Gençlik yıllarımızda, en ucuz şeylerden biri de kitaplardı. Bugün ise en pahalı şeylerden biri de kitap ve yazdığınız kitabı bastırmak.
Duyduğuma göre yayınevleri de büyük bir mali sıkıntı içerisinde bulunuyorlarmış. Zira kâğıtları yurt dışından dolarla getirtebiliyorlarmış. Burada parantez açıp soruyorum: “kâğıt fabrikalarımıza ne oldu?”
İlaç pahalılığının sağlığımızı etkilemesi gibi, kitap pahalılığı da ilim ve irfanımızı menfi yönde etkilemeye devam etmektedir.
Kitapsız ilim olmaz. Kitaplar; okuyanların ve yazarların tıpkı sanatkârların kullandığı aletleri gibidir.
Son günlerde bazı varlıklı kişilerin ve sanayicilerin, hem yazarını desteklemek ve hem de kendi seslerini duyuracak şekilde kitap alıp dağıttıklarını görüyor ve seviniyoruz. Çünkü kitap yalnız ilim adamları için değil, ileride ilim adamı olacak gençlerimiz için çok önemlidir.

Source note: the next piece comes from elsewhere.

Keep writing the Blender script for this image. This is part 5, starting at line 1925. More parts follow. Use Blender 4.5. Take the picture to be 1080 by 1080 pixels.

İş sahiplerinin ve varlıklı kişilerin, reklamlarını yapmak için, “takvim, ya da bazı eşyalar” dağıtmak yerine kitap dağıtma alışkanlıklarını devam ettirmeleri son derece takdire şayan bir hareket olarak görüyor ve bunun yurt çapında benimsenip devam ettirilmesini bekliyoruz.
Unutmayalım ki! Kitapsız ev çiçeksiz bahçeye benzer.
Kutsal kitabımız Kur'an OKU diye başlar ve KALEM diye devam eder.
Hayırlı, huzurlu ve sağlıklı günler geçirmenizi diler, sevgi ve saygılar sunarım.